Saturday, February 20, 2016

November 30, 2013



November 30, 2013

Dear Reader, 
 
The question I am asking is: if you would be successful in your communication with others, what would the outcome be? Wouldn’t it be that you have happy, supportive relationships, that life has meaning because you are loved and enjoyed by others? Wouldn’t it be that you feel confident and stimulated to be the best that you can be? Wouldn’t it be that there will be understanding and respect among all those with whom you interact? Then, would there still be such a thing as your success? Wouldn’t success in our communication have to be reciprocal, because it always signifies the success we achieve together with our family members, our friends, our colleagues or anyone else with whom we communicate? If we have this successful communication with each other, wouldn’t we be inclined to listen to each other? 

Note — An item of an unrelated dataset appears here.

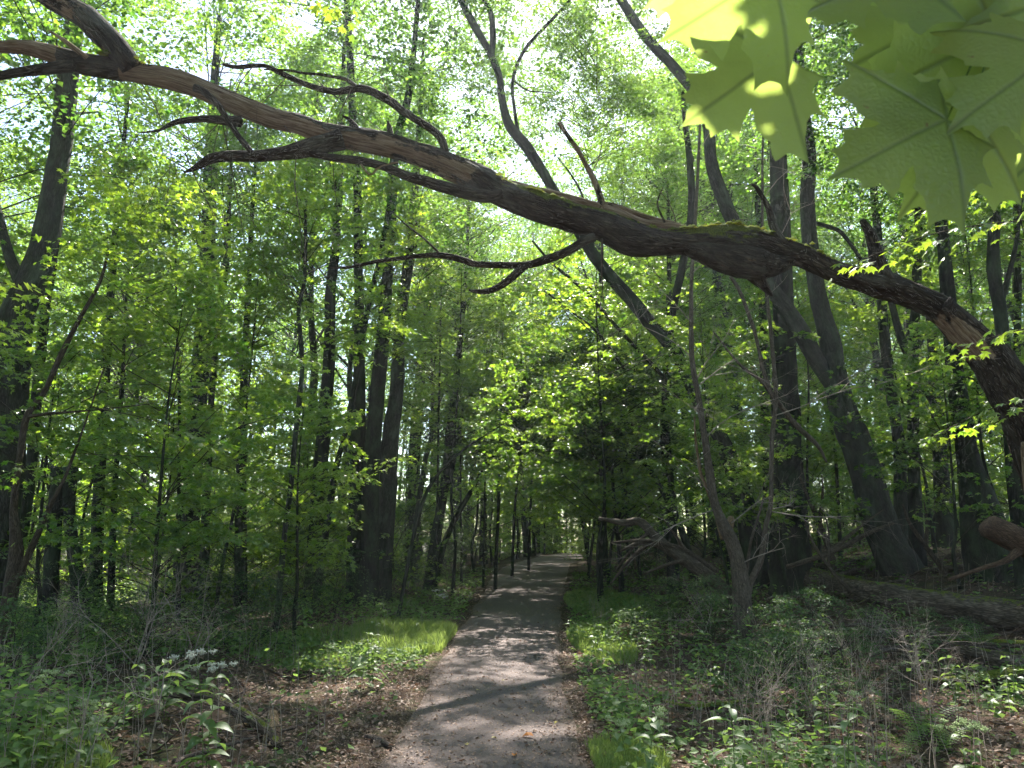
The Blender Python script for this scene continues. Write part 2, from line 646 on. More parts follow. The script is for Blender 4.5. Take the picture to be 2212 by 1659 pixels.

If the above is our well-defined purpose, mustn’t our next step be to verify if our current way of communicating achieves or approaches this? Repertoire which achieves our goal can remain and repertoire that approximates our goal can be built upon and shaped into the expressions which achieve our desired goal. Behavior that doesn’t lead to the desired goal doesn’t require our attention. We only need to occupy ourselves with the construction of successful behavior, which, because of its reinforcing effects and its noticeable, steadily, increasing strength, counteracts our unsuccessful behavior. What did not happen and could not happen, during our previous unsuccessful behavior, was the reinforcement of our successful behavior. Our successful behavior was always there in spite of our more prominent unsuccessful behavior, but, since our focus was on our unsuccessful behavior, reinforcement of our successful behavior didn’t and couldn’t have much effect in terms of reducing our unsuccessful behavior. 

Positive reinforcement of successful behavior makes clear the extent to which we are troubled by negative behavior. Emphasis, of the reinforcing agent, on the elimination of unsuccessful behavior prevents the construction of successful behavior. Most dispensers of reinforcement, most other human beings, due to their own history of coercive behavioral control, are overly involved in reducing socially unacceptable behavior. They try to make others feel good by demonstrating how acceptable they are, but, instead of creating SVB, this increases NVB, co-dependence and enabling.